八重山毎日新聞社コラム

「やいま千思万想」No.99


【掲載:2017/03/30(木曜日)】

やいま千思万想(第99回)

「大阪コレギウム・ムジクム」主宰 指揮者 当間修一

音楽の新しい時代の扉を開いたモンテヴェルディ(No.3)

 今年生誕450年を迎える、西洋クラシック(ルネサンス・バロック期)の巨匠でありまた時代の問題児であったクラウディオ・モンテヴェルディ(Claudio Monteverdi)という作曲家紹介の3回目です。
その代表作が通称《ヴェスプロ》と呼ばれる曲(邦訳が「聖母マリアの夕べの祈り」)。
この作品の聴きどころをお伝えし、魅力を感じて頂きたいと、書き始めた不定期の連載です。
今回は用いられた楽器について知って頂きたいと思いました。
専門的な事柄なのですが、全体としてのイメージが大切ですし、大きな魅力ですから少し想像力を働かせて頂いてお読みくだされば嬉しいです。
 演奏するに当たってはこの楽器の問題に突き当たります。先ず、こういった古楽の黎明期ではピッチ(音の高さ)も地域によって違いました。
ですから出版されている楽譜も複数あって、指揮者、演奏家はどの楽譜を選ぶか、つまりどのピッチを選ぶかを先ず決めなければなりません。
面倒な準備です。しかし、そういった面倒さを押してでも研究を進めてきた音楽学者や演奏家に敬意を払いたいですし、現在では聴けなくなってしまった当時の「響き」を聴くことができるのですから奏者としては演奏を是非してみたいですね。
演奏するにあたっての問題「今は廃れてしまった楽器」です。
博物館や個人のコレクションで眠っていた楽器を訪ね、音を聴き、楽器のメカニズムなどを知り、時代と共に忘れられてしまった楽器の復元。
当時の「響き」を追って研究を重ねてきた人々に感謝です。これまで陳列されていただけの古い楽器を、実際に演奏できる楽器として生まれ変わらせたのですからね。そういった趣味とか興味に基づいた飽くなき響きの追究が、実際に演奏する奏者と一体になった結果なのですから本当に頭の下がる思いです。

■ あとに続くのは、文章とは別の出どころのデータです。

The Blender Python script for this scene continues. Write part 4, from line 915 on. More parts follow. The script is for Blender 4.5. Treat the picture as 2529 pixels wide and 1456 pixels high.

 復元された楽器の名前を挙げてみましょうか。横文字も多くなりますがお許し下さい。
Violino da brazzo(ヴァイオリン)、Viuola da brazzo(ヴィオラ~チェロ)、Contrabasso da gamba(ヴィオローネ)、Cornetto(コルネット・現在のトランペット)、Trombone(サクバット・現在のトロンボーン)、Trombone doppio(バス・サクバット)、管楽器のFifara(フルート)Pifara(ショーム)Flauto(リコーダー)。そして、主に低音を強化する楽器として、Violetta(ヴィオラ・ダ・ガンバ)、Liuto(リュート)、Tiorba(テオルボ)、Arpa doppia(トリプル・ハープ)、Fagotto(ファゴット)。
忘れてはならないものがありましたね、Organo(オルガン)とClavicembalo(チェンバロ)です。
 いくつご存知ですか?想像がおつきになりますか?それらはどんな響きを鳴り渡らせるのでしょう。
未知の世界、しかし面白く、世界観が変わる名曲です。